Let $V$ be an $n$-dimensional real inner product space. An isometry on $V$ is an operator $R$ with $\langle Rx,Ry \rangle$ for all $x,y \in V$. The determinant of an Endomorphism can be defined in many ways. One of them is as follows. Since the the space $\Lambda^n V$ is $1$-dimensional then for any basis $\{v_j\}$ we have $$ Rv_1\wedge\dots\wedge Rv_n = (\det R)\ v_1\wedge\dots\wedge v_n, $$ where $\det R$ is the proportionality factor. Now to show from these definitions that for an isometry $R$ we have $\det R= \pm 1$, I define the inner product on $\Lambda^n V$ such that $$ \langle u_1\wedge\dots\wedge u_n,v_1\wedge\dots\wedge v_n \rangle := \det \langle u_i, v_j \rangle = \sum_{\pi \in S_n} \mathrm{sgn}(\pi) \langle u_1,v_{\pi 1} \rangle \cdots \langle u_n,v_{\pi n} \rangle, $$ and show that $$ \|Rv_1\wedge\dots\wedge Rv_n\| = \| v_1\wedge\dots\wedge v_n \| $$ and hence $|\det R| = 1$. But this might be an exotic way, since it involves a new space with an inner product, but I'm very sure why it works.

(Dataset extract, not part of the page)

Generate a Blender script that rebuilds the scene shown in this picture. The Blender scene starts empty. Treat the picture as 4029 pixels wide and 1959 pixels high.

Is there another way without any standard basis of $\mathbb R^n$ or any matrices ? In the answer here it relies on the fact $\det R = \det R^T$, where $R^T$ is the adjoint of $R$, but that is not proved in that answer, clearly it is a matrix trick.
By the way one can define $\det R$ as proportionality factor of elements of $\Lambda^n V^*$ as $$ \omega(Rv_1,\dots,Rv_n) = \det R\ \omega(v_1,\dots,v_n) $$ but I couldn't continue from there.